Parties equal on terms (was: Digest #2106)

From: I.R.Maturana <irm[_at_]in3activa.com>
Date: Fri, 29 Aug 2003 15:25:43 -0400


Thanks to Brock Shinen and Kevin Grierson for your answers

> You've quoted Bob out of context. What he said was
> "contracts of adhesion are not enforceable because the
> parties are not on equal terms." Under U.S. common law, if a
> contract (or provision thereof) looks really unfair to one
> party, and that party had little or no bargaining power
> relative to the other party to the contract, then those terms
> may not be enforced.
>
> One of the Gateway clickwrap cases had facts that serve as a
> good example. The consumer got a contract in the box that
> said that any disputes would be arbitrated in front of the
> International Chamber of Commerce, and that each party would
> bear its own costs. Since it costs over $4,000 to file an
> arbitration with the ICC, the odds were that it would be
> dramatically more expensive to make a claim against Gateway
(...)
> Kevin W. Grierson

I know the difference between individual consumers and professionals is important. For example, Arbitration Treaties apply only between professionals doing their business, but individual consumers are excluded. (However, I read that IP works are, or will be included in further Arbitration development of Arbitration Treaties. (ftp://ftp.hcch.net/doc/jdgm_pd22e.doc ... as long as I am able  to understand them, IANAL, etc..)
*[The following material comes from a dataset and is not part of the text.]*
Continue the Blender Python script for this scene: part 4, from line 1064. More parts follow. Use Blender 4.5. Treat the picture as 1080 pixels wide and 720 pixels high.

I see 2 interesting questions here, related to copyright/licensing:

1- When licensing to individual consumers, transactions are already   ruled by Consumer Laws (or common law related to consumers).

  Therefore a license _has no real meaning_ for individual consumers:   readers can read it like a simple verbose document   (a "creative threatening"...:) about rules already described   in Country Laws, Treaties, etc..

2- When a license apply to business parties --

That is: I understand my question is to know if a license may be used to impose suspicious business practices. (This question would extend to the whole IP Laws when related  to software Works)

If the equality of parties is mandatory, a business contract is needed in all cases: with the names, addresses and signatures of both parties. A license cannot replace a true business contract between profesional parties runing a business.